Migration is tedious but it's one time in nature. It can be worth it in order to reduce long-term costs, which Snowflake does in ways the papers describe. Those papers are fairly accessible but technical, so to summarize, Snowflake optimizes storage efficiency (via compression in "blob storage", or s3-like systems), adapts established data warehousing techniques to work with that storage architecture, decouples storage from compute resources, and has invested a lot in very efficient utilization of those separate compute resources. To summarize further, they support extremely big data in generic cloud resources very efficiently (ie, inexpensively).
One difficulty in chipping away at Oracle's position had been the depth of the integration of their database with their CRM, ERP, financial, and ERM systems. Now that CRM/ERP/et al. data may reside in Oracle databases, but periodically gets copied into SNOW where analytical workflows can run without risking the dreaded Oracle license noncompliance or audits.
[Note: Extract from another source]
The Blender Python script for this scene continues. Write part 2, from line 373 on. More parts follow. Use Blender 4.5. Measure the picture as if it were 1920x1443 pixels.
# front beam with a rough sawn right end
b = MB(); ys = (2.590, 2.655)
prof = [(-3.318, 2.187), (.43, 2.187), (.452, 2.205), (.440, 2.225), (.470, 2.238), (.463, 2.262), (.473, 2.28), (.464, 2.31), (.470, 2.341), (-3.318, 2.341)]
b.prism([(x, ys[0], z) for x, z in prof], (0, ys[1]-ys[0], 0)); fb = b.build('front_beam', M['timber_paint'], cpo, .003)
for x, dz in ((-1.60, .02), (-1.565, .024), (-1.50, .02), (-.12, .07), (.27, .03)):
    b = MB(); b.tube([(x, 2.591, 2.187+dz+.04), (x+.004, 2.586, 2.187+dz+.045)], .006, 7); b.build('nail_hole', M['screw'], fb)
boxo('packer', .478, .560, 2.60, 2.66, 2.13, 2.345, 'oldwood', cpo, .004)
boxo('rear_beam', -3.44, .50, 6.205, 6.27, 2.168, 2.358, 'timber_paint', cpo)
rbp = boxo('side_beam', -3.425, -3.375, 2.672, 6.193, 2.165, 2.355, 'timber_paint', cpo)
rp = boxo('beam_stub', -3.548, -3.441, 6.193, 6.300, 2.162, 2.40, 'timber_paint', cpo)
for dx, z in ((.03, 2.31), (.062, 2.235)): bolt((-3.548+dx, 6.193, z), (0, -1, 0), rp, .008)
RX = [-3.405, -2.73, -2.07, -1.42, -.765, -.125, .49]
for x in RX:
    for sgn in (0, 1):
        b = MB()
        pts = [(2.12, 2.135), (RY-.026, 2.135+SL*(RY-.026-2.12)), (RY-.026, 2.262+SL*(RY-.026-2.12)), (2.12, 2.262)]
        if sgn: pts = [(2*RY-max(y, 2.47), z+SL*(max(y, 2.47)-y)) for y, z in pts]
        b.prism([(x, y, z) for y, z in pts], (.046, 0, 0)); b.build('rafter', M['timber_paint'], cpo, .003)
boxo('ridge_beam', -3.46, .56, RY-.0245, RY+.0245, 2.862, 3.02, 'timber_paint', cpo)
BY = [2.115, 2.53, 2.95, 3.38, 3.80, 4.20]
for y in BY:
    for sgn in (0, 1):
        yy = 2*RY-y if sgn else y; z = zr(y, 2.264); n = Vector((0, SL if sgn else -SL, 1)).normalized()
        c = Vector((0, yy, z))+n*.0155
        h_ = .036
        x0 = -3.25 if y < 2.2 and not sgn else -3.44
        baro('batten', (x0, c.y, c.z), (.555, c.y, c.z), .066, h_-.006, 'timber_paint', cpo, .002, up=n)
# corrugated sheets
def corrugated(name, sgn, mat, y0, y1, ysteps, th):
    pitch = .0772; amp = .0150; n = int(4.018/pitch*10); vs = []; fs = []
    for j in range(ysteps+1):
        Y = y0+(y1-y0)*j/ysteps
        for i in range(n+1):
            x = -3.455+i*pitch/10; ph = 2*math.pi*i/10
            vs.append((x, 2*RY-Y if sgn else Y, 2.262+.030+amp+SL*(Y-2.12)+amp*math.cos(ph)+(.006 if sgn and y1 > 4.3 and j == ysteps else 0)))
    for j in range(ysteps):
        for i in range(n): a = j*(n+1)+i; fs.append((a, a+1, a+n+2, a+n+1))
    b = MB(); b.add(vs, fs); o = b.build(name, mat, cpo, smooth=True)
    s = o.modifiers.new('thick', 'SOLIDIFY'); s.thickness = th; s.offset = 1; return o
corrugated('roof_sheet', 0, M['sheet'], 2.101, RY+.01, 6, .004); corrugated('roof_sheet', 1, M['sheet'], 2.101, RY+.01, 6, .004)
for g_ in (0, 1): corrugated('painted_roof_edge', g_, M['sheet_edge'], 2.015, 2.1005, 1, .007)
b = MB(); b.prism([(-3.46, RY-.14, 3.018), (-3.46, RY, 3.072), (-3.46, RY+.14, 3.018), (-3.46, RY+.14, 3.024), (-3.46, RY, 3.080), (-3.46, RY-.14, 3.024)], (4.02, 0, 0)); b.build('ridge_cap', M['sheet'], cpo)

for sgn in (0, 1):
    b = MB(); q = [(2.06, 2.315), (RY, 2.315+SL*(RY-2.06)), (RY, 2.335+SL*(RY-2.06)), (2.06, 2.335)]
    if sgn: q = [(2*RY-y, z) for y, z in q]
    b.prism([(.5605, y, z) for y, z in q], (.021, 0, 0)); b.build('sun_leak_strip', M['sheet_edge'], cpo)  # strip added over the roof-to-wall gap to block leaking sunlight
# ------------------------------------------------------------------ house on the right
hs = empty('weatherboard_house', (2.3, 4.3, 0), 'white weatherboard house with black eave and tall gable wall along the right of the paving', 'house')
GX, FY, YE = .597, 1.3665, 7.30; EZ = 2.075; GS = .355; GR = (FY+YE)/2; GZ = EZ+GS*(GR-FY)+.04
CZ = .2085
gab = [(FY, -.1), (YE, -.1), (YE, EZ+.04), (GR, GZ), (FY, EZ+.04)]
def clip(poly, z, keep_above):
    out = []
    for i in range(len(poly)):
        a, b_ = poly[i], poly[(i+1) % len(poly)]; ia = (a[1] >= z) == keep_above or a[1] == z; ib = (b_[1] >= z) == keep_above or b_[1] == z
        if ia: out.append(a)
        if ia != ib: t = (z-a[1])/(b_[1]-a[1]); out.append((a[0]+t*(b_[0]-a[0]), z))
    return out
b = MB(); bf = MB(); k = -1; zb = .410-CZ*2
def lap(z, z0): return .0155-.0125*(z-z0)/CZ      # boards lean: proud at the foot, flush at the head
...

I don't know why BRK started the SNOW position, particularly given their dearth of tech investments. SNOW has a very high valuation and high risk of disruption (many competitors can emerge in the time necessary to grow into 20 P/S multiple). But I'd guess it came from BRK's own experience in the insurance operations, from analyzing the future market for data, SNOW's structural cost advantage, and the "stickiness" once SNOW acquired a customer.